begin Task input

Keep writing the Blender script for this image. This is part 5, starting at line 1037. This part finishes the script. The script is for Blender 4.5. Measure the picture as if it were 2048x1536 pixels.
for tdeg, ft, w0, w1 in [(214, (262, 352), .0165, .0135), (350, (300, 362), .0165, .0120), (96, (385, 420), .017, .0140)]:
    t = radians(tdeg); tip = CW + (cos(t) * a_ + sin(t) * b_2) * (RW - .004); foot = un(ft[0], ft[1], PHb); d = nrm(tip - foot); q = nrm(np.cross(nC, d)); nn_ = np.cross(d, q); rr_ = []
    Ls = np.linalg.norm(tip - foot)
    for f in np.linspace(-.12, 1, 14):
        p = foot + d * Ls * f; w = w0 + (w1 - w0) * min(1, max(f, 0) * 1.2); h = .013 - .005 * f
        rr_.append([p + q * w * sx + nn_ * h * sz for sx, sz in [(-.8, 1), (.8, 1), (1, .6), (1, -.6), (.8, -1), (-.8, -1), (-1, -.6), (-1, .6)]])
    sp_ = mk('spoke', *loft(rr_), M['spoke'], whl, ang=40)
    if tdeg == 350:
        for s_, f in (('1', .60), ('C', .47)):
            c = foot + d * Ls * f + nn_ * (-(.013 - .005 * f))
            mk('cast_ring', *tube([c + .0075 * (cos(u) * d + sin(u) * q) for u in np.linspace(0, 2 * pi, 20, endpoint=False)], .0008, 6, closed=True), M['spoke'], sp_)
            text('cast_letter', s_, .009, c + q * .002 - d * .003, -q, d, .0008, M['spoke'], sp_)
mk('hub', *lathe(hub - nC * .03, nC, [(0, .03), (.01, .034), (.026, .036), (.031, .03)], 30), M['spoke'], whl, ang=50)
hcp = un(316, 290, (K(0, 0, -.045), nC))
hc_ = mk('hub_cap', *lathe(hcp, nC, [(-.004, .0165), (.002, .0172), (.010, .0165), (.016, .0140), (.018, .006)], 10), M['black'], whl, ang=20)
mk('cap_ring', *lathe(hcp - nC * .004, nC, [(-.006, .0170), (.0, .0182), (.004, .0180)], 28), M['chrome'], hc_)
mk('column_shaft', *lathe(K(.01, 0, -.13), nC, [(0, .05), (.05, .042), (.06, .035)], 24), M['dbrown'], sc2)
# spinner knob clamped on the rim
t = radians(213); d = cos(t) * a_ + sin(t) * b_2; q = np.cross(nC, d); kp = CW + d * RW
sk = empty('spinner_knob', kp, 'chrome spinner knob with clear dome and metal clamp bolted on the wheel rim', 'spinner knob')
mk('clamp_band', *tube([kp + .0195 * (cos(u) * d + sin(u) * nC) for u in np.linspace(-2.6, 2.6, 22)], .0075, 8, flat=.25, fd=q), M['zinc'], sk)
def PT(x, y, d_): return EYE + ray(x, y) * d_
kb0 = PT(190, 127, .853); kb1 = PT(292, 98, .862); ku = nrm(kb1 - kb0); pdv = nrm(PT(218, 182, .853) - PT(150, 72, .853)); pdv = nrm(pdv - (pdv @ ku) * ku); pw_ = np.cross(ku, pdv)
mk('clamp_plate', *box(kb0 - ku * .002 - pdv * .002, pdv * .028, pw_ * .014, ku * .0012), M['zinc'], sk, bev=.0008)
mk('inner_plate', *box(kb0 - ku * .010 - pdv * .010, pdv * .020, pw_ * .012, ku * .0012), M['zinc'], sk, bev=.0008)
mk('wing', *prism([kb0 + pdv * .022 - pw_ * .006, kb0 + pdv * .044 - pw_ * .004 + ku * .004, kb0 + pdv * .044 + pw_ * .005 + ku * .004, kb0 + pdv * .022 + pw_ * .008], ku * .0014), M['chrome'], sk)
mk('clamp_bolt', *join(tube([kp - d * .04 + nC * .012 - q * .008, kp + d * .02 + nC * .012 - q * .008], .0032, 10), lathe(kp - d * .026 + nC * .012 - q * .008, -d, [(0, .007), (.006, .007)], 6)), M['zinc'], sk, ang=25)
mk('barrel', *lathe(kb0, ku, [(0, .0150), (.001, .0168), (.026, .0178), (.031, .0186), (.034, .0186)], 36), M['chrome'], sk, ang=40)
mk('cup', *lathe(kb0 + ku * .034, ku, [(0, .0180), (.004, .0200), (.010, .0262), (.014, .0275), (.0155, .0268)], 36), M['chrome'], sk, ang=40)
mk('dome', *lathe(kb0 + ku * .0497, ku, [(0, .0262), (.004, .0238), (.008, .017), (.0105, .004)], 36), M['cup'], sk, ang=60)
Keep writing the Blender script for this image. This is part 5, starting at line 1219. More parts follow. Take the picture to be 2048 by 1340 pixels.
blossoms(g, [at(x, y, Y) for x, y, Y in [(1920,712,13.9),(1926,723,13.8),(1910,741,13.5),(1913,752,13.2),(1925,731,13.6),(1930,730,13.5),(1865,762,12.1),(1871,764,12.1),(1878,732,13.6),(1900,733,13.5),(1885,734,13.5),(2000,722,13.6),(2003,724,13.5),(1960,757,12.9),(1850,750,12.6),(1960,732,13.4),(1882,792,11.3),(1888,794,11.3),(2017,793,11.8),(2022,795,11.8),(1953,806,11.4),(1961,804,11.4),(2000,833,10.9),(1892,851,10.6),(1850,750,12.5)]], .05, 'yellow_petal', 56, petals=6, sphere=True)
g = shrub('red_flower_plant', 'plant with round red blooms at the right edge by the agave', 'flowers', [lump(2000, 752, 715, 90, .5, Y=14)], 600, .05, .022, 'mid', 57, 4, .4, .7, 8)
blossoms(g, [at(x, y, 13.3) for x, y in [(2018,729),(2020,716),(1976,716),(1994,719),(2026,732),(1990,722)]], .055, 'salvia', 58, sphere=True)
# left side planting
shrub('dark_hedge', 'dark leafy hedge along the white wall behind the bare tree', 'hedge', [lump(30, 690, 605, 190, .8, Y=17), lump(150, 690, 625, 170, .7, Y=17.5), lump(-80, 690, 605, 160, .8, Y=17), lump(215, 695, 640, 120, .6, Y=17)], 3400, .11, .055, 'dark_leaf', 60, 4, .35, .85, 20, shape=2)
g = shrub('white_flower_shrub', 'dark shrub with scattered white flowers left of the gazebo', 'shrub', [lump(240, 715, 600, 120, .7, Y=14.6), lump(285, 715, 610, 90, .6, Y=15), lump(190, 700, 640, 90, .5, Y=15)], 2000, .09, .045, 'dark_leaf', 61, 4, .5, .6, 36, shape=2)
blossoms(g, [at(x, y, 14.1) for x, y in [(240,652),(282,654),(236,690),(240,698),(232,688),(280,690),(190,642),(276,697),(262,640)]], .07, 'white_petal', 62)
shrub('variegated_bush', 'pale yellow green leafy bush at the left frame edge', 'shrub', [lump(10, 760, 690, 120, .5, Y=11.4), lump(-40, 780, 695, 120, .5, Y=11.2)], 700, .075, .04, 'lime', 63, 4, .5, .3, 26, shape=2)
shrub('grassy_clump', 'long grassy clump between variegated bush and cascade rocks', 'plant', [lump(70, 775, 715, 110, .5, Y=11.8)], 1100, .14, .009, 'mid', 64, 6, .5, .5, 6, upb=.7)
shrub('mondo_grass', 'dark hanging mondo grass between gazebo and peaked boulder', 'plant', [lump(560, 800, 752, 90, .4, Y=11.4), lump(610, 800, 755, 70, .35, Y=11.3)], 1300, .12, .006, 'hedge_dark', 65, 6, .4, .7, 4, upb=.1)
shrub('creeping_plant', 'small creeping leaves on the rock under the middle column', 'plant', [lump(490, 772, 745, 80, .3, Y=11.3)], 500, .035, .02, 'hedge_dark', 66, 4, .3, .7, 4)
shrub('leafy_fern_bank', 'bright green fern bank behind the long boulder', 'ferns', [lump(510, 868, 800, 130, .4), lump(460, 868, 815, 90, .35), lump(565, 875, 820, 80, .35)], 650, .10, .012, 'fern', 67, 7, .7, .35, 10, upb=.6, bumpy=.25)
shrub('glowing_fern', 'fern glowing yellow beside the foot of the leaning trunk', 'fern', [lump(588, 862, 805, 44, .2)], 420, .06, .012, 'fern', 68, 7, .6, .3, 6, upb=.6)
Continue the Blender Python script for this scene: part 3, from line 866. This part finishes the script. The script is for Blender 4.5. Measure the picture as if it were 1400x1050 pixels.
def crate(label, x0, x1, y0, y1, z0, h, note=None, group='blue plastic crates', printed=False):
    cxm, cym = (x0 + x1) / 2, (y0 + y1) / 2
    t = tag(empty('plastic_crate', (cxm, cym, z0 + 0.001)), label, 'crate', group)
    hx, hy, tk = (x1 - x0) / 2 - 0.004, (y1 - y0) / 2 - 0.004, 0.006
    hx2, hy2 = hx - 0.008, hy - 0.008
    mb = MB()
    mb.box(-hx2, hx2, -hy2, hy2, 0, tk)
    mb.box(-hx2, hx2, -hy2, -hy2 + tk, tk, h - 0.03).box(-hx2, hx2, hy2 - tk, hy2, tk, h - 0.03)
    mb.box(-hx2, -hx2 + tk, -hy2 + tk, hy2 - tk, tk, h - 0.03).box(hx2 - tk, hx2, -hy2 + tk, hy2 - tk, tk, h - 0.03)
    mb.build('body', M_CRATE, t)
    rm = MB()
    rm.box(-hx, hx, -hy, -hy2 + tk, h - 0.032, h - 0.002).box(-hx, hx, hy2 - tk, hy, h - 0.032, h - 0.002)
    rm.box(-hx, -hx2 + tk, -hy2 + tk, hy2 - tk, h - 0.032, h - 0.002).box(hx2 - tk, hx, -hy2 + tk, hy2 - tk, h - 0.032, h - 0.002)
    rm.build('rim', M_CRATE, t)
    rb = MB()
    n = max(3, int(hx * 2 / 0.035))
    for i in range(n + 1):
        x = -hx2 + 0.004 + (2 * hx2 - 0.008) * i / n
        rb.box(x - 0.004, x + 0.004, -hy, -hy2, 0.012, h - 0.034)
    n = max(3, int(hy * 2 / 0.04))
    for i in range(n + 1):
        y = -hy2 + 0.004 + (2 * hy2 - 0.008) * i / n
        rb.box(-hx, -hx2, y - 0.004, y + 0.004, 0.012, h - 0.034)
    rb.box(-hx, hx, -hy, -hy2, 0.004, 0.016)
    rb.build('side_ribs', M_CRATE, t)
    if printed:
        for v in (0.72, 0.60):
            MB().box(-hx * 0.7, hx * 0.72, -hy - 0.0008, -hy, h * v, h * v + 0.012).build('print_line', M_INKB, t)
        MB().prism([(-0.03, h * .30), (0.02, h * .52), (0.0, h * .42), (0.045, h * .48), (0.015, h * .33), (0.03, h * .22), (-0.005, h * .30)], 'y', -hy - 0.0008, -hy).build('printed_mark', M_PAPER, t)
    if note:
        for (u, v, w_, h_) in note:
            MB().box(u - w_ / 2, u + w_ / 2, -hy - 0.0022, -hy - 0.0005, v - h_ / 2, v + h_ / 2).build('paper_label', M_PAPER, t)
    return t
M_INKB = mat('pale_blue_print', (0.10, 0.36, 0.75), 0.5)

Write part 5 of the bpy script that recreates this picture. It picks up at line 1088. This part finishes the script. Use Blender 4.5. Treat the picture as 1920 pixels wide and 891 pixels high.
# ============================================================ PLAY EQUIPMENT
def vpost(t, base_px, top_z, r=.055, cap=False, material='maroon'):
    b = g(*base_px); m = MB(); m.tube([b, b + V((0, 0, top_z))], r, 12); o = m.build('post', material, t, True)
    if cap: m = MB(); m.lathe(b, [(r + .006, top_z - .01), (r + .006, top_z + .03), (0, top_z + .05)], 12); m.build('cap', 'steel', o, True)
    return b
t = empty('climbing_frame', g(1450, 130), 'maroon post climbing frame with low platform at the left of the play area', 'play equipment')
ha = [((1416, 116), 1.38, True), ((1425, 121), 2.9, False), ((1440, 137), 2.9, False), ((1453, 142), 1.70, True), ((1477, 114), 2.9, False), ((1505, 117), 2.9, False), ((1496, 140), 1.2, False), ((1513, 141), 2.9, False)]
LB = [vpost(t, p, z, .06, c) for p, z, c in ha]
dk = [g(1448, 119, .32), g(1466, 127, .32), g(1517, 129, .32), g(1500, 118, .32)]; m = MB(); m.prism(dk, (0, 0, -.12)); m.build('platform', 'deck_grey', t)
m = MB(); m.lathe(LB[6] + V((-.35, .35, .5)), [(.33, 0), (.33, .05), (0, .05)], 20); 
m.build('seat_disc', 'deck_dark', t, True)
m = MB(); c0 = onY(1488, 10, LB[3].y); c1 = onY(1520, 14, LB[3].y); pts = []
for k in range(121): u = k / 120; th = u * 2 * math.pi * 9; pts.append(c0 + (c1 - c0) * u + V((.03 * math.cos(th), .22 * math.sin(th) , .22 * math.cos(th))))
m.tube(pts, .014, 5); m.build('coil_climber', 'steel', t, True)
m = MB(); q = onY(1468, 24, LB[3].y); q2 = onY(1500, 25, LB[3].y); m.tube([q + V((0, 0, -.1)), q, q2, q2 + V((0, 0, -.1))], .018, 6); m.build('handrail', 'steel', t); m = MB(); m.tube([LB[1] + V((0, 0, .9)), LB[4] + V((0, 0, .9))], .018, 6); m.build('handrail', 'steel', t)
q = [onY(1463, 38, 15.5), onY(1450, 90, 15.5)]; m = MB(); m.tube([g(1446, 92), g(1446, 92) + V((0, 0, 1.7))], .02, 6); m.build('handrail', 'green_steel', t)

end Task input

Select every line where the word "picture" occurs.

**Output**
Keep writing the Blender script for this image. This is part 5, starting at line 1037. This part finishes the script. The script is for Blender 4.5. Measure the picture as if it were 2048x1536 pixels.
Keep writing the Blender script for this image. This is part 5, starting at line 1219. More parts follow. Take the picture to be 2048 by 1340 pixels.
Continue the Blender Python script for this scene: part 3, from line 866. This part finishes the script. The script is for Blender 4.5. Measure the picture as if it were 1400x1050 pixels.
Write part 5 of the bpy script that recreates this picture. It picks up at line 1088. This part finishes the script. Use Blender 4.5. Treat the picture as 1920 pixels wide and 891 pixels high.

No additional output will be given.